When it came to Gaza, this was much more straightforward and clear, because there was not much incentive for supporters of the operation to pretend that Palestinian attitudes mattered to them. There were undoubtedly some supporters who were interested in the operation’s effect on Palestinian attitudes, but for the most part the analysis stopped at “this is what you get for supporting Hamas, so there!” Supporters of the operation could more or less shrug off civilian deaths in Gaza as both unavoidable and supposedly deserved (the “they brought it on themselves” excuse). If collective punishment did not have the effect of discrediting Hamas with the population, it was neither here nor there, because it was simply the inflicting of punishment and not any grand strategy of undermining Hamas that mattered. Again, there were supporters of the operation to whom this description did not apply, but I think it very fairly describes the most vocal and zealous supporters. No one could have observed the counterproductive effects of bombing Yugoslavia (causing Serbs to rally to a leader most of them had come to loathe) or starving and bombing Iraq (empowering Hussein and weakening all opposition) and concluded that these practices succeeded in bringing down the regimes in question. At some point, don’t we have to say that people who make such manifestly ridiculous arguments are using them as nothing more than window-dressing and do not really mean what they’re saying? Lack of imagination and lack of empathy are part of the problem, but can they really account for the blindness to reality on display?

As Massie says:

The problem with Abrams and co is not simply that they treat every problem as though it were the same, but that they seem to have no imagination. That is, Abrams clearly cannot imagine how an Iranian might be both opposed to the regime and proud that Iran had a nuclear capability. Yet it is not difficult to imagine how such feelings might exist. Equally, Abrams’ lack of empathy makes it impossible for him to imagine how an Iranian might hear the “good messaging” about “why we ae not against the people of Iran” and see these messengers dropping bombs on Iranian territory and conclude that perhaps the Americans do indeed have something against the Iranian people. This is elementary.

It is elementary, and even Abrams et al. cannot be so dense as to be unable to grasp the concept. Something more than being unimaginative and indifferent is at work.

When it comes to Iran, it is more difficult to portray the Iranian government as both deeply unpopular and entirely unrepresentative if state and people are conflated together too easily. Different parts of the rationale for toppling the regime come into conflict with each other. For that reason, there is more of a need to resort to the fiction that the Iranian people will turn on their government if foreign governments launch unprovoked strikes on their country. The disastrous assumption that all Iraqis would welcome their invaders or attackers would make most Americans wary of trying something similar again, so the fiction is useful in reassuring some Americans that it will be different next time.

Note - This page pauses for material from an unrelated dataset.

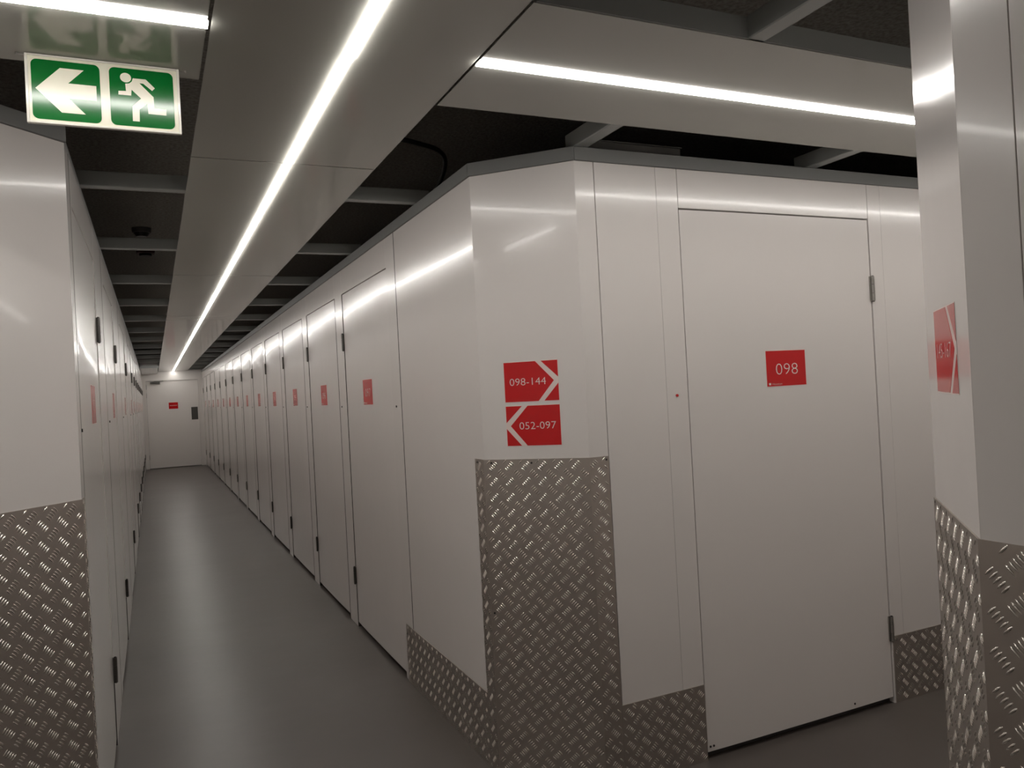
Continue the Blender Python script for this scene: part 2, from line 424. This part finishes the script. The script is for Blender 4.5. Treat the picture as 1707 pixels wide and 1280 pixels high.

The advocates for attacking Iran have a small problem: people generally do not turn on their government when foreigners attack, and those who actually welcome the invaders or try to overthrow their government in response tend to be regarded as collaborators with the enemy and traitors and treated accordingly. Not only has the mass rejection of a government attacked by another state scarcely ever happened in modern history, but it makes no sense psychologically or politically. It may be the case that governments that launch or enter into wars and fail are subsequently thrown out of power, but when a nation is on the receiving end of an attack the population typically stands by the government during the attack and at most scapegoats individual commanders, politicians or rulers for failure afterwards. I can think of one example when a nation has turned on the leadership of the regime in wartime, which was Russia in February 1917, and this was done in part, so the revolutionaries hoped, to be better able to fight the Germans. Even that happened only after two and a half years of one of the bloodiest wars of all time in which Russia suffered enormous, lopsided losses. No one of any importance, thank goodness, is proposing to launch a military campaign against Iran that is even remotely similar, and it is worth remembering that the Iraqis did inflict major losses on the Iranians during their war at a time when the regime was actually much weaker than it is today, and the regime did not fall then. The net effect of the experience of their war with Iraq was to solidify support for the new regime.

As I said earlier this year, one need only think for half a minute about what our response would be and what our responses have been to what we regarded as purely unprovoked attacks, and it is fairly easy to understand what the response of another nation would be under similar circumstances. Did 9/11 cause the vast majority of Americans to ask, “How did our government get us into this mess?” Obviously not. It did cause most people to ask, “Why do they hate us?” to which the official and popular answer has been, “Because they are irrational maniacs bent on destroying our way of life.” Even to the extent that it was permitted to discuss the possible role our policies had in generating hostility and resentment against us, the conclusion in mainstream circles has always been that those policies were basically sound and necessary. Of course, the public tends to accept official answers during an emergency and in the years following it, even when these answers come in the form of propaganda that insults their intelligence, and in an emergency solidarity with the government tends to push everything else to the side. So even in the unlikely event that a majority of Iranians saw the Iranian nuclear program as the intolerable danger to international peace that Washington says it is, rather than the legitimate national pursuit most Iranians actually see it as being, launching strikes against Iran’s nuclear facilities would ensure that whatever dissenters there are would be radicalized and pushed into the arms of their leaders, whose oversimplified, perhaps largely false, description of the motives of the attackers would become the widely-accepted one.

It should go without saying that a more nationalistic public, especially one that has been raised with the knowledge of modern unprovoked invasions of their country (as Iranians have been), will be even more likely to rally to the government in a time of crisis, because they will not see an attack on their military and scientific installations as an attack focused solely on the government or a specific policy of that government. Instead, they will see it as an attempt to thwart their national ambition and to humiliate them in the eyes of the world, and nationalists tend not to react well to either one.